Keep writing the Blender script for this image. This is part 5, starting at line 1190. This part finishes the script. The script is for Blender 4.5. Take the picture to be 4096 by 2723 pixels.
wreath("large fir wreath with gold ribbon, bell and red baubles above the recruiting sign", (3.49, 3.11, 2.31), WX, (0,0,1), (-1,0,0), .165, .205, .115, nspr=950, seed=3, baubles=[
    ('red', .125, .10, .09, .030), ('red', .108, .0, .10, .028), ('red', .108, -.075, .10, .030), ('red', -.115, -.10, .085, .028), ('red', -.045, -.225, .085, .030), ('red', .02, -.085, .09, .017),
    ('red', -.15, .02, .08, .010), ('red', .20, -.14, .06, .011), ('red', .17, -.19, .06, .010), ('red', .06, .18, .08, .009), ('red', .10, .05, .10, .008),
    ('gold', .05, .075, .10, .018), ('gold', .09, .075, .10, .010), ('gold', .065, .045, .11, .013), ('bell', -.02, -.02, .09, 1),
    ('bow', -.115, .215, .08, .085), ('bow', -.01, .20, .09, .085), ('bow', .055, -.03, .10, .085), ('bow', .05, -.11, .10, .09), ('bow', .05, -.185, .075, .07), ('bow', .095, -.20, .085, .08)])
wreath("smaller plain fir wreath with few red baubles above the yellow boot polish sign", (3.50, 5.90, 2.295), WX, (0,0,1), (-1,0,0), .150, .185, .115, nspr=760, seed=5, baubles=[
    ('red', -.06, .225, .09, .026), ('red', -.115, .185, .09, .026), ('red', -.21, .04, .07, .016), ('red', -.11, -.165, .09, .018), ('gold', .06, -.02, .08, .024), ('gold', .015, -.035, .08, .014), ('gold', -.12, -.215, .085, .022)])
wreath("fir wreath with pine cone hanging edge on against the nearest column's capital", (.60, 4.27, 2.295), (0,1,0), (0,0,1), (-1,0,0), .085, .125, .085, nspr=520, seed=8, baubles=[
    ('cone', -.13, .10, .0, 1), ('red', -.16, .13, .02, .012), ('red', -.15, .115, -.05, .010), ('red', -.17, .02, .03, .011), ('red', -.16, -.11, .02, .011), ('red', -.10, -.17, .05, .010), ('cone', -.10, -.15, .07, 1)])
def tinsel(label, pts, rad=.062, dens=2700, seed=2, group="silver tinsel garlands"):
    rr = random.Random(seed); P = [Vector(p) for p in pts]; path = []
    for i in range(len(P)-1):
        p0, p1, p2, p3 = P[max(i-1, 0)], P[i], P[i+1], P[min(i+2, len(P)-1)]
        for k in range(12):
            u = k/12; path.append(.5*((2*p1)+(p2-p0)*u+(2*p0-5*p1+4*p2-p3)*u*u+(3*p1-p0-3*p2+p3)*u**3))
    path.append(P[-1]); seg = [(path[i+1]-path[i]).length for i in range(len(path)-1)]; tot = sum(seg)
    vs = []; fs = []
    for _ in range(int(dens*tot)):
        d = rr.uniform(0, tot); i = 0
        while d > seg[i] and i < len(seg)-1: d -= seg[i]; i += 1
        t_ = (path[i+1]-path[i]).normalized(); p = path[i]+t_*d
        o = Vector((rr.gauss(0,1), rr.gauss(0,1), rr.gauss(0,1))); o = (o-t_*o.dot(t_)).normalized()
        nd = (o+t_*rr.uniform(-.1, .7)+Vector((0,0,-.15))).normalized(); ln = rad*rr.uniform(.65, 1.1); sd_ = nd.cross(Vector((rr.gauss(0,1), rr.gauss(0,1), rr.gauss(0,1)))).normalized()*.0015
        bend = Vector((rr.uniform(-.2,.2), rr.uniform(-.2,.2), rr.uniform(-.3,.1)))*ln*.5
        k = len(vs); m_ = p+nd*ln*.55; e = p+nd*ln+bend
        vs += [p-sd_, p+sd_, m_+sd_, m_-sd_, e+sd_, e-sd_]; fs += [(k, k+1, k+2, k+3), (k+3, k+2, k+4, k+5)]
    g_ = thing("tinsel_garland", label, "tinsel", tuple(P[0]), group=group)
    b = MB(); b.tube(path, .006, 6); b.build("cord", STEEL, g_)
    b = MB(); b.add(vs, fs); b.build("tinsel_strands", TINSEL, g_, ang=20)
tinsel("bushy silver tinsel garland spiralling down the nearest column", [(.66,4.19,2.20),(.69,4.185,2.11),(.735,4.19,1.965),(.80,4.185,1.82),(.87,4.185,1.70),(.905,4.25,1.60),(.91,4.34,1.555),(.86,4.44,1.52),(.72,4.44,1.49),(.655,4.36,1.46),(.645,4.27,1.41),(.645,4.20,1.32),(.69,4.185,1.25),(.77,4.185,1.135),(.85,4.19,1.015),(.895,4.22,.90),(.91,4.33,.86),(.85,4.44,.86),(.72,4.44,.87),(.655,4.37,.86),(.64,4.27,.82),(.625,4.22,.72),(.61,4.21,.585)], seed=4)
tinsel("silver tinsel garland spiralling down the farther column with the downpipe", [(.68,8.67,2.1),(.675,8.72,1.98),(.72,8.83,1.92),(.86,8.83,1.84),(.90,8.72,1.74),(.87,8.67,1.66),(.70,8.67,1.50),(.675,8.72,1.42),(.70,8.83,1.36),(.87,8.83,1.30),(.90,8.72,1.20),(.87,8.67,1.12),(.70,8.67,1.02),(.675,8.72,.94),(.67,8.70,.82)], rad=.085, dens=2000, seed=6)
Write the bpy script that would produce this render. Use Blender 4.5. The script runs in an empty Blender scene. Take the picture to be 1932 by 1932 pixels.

-=-=-

Transcribe every entry word for word.

Keep writing the Blender script for this image. This is part 5, starting at line 1190. This part finishes the script. The script is for Blender 4.5. Take the picture to be 4096 by 2723 pixels.
wreath("large fir wreath with gold ribbon, bell and red baubles above the recruiting sign", (3.49, 3.11, 2.31), WX, (0,0,1), (-1,0,0), .165, .205, .115, nspr=950, seed=3, baubles=[
    ('red', .125, .10, .09, .030), ('red', .108, .0, .10, .028), ('red', .108, -.075, .10, .030), ('red', -.115, -.10, .085, .028), ('red', -.045, -.225, .085, .030), ('red', .02, -.085, .09, .017),
    ('red', -.15, .02, .08, .010), ('red', .20, -.14, .06, .011), ('red', .17, -.19, .06, .010), ('red', .06, .18, .08, .009), ('red', .10, .05, .10, .008),
    ('gold', .05, .075, .10, .018), ('gold', .09, .075, .10, .010), ('gold', .065, .045, .11, .013), ('bell', -.02, -.02, .09, 1),
    ('bow', -.115, .215, .08, .085), ('bow', -.01, .20, .09, .085), ('bow', .055, -.03, .10, .085), ('bow', .05, -.11, .10, .09), ('bow', .05, -.185, .075, .07), ('bow', .095, -.20, .085, .08)])
wreath("smaller plain fir wreath with few red baubles above the yellow boot polish sign", (3.50, 5.90, 2.295), WX, (0,0,1), (-1,0,0), .150, .185, .115, nspr=760, seed=5, baubles=[
    ('red', -.06, .225, .09, .026), ('red', -.115, .185, .09, .026), ('red', -.21, .04, .07, .016), ('red', -.11, -.165, .09, .018), ('gold', .06, -.02, .08, .024), ('gold', .015, -.035, .08, .014), ('gold', -.12, -.215, .085, .022)])
wreath("fir wreath with pine cone hanging edge on against the nearest column's capital", (.60, 4.27, 2.295), (0,1,0), (0,0,1), (-1,0,0), .085, .125, .085, nspr=520, seed=8, baubles=[
    ('cone', -.13, .10, .0, 1), ('red', -.16, .13, .02, .012), ('red', -.15, .115, -.05, .010), ('red', -.17, .02, .03, .011), ('red', -.16, -.11, .02, .011), ('red', -.10, -.17, .05, .010), ('cone', -.10, -.15, .07, 1)])
def tinsel(label, pts, rad=.062, dens=2700, seed=2, group="silver tinsel garlands"):
    rr = random.Random(seed); P = [Vector(p) for p in pts]; path = []
    for i in range(len(P)-1):
        p0, p1, p2, p3 = P[max(i-1, 0)], P[i], P[i+1], P[min(i+2, len(P)-1)]
        for k in range(12):
            u = k/12; path.append(.5*((2*p1)+(p2-p0)*u+(2*p0-5*p1+4*p2-p3)*u*u+(3*p1-p0-3*p2+p3)*u**3))
    path.append(P[-1]); seg = [(path[i+1]-path[i]).length for i in range(len(path)-1)]; tot = sum(seg)
    vs = []; fs = []
    for _ in range(int(dens*tot)):
        d = rr.uniform(0, tot); i = 0
        while d > seg[i] and i < len(seg)-1: d -= seg[i]; i += 1
        t_ = (path[i+1]-path[i]).normalized(); p = path[i]+t_*d
        o = Vector((rr.gauss(0,1), rr.gauss(0,1), rr.gauss(0,1))); o = (o-t_*o.dot(t_)).normalized()
        nd = (o+t_*rr.uniform(-.1, .7)+Vector((0,0,-.15))).normalized(); ln = rad*rr.uniform(.65, 1.1); sd_ = nd.cross(Vector((rr.gauss(0,1), rr.gauss(0,1), rr.gauss(0,1)))).normalized()*.0015
        bend = Vector((rr.uniform(-.2,.2), rr.uniform(-.2,.2), rr.uniform(-.3,.1)))*ln*.5
        k = len(vs); m_ = p+nd*ln*.55; e = p+nd*ln+bend
        vs += [p-sd_, p+sd_, m_+sd_, m_-sd_, e+sd_, e-sd_]; fs += [(k, k+1, k+2, k+3), (k+3, k+2, k+4, k+5)]
    g_ = thing("tinsel_garland", label, "tinsel", tuple(P[0]), group=group)
    b = MB(); b.tube(path, .006, 6); b.build("cord", STEEL, g_)
    b = MB(); b.add(vs, fs); b.build("tinsel_strands", TINSEL, g_, ang=20)
tinsel("bushy silver tinsel garland spiralling down the nearest column", [(.66,4.19,2.20),(.69,4.185,2.11),(.735,4.19,1.965),(.80,4.185,1.82),(.87,4.185,1.70),(.905,4.25,1.60),(.91,4.34,1.555),(.86,4.44,1.52),(.72,4.44,1.49),(.655,4.36,1.46),(.645,4.27,1.41),(.645,4.20,1.32),(.69,4.185,1.25),(.77,4.185,1.135),(.85,4.19,1.015),(.895,4.22,.90),(.91,4.33,.86),(.85,4.44,.86),(.72,4.44,.87),(.655,4.37,.86),(.64,4.27,.82),(.625,4.22,.72),(.61,4.21,.585)], seed=4)
tinsel("silver tinsel garland spiralling down the farther column with the downpipe", [(.68,8.67,2.1),(.675,8.72,1.98),(.72,8.83,1.92),(.86,8.83,1.84),(.90,8.72,1.74),(.87,8.67,1.66),(.70,8.67,1.50),(.675,8.72,1.42),(.70,8.83,1.36),(.87,8.83,1.30),(.90,8.72,1.20),(.87,8.67,1.12),(.70,8.67,1.02),(.675,8.72,.94),(.67,8.70,.82)], rad=.085, dens=2000, seed=6)
Write the bpy script that would produce this render. Use Blender 4.5. The script runs in an empty Blender scene. Take the picture to be 1932 by 1932 pixels.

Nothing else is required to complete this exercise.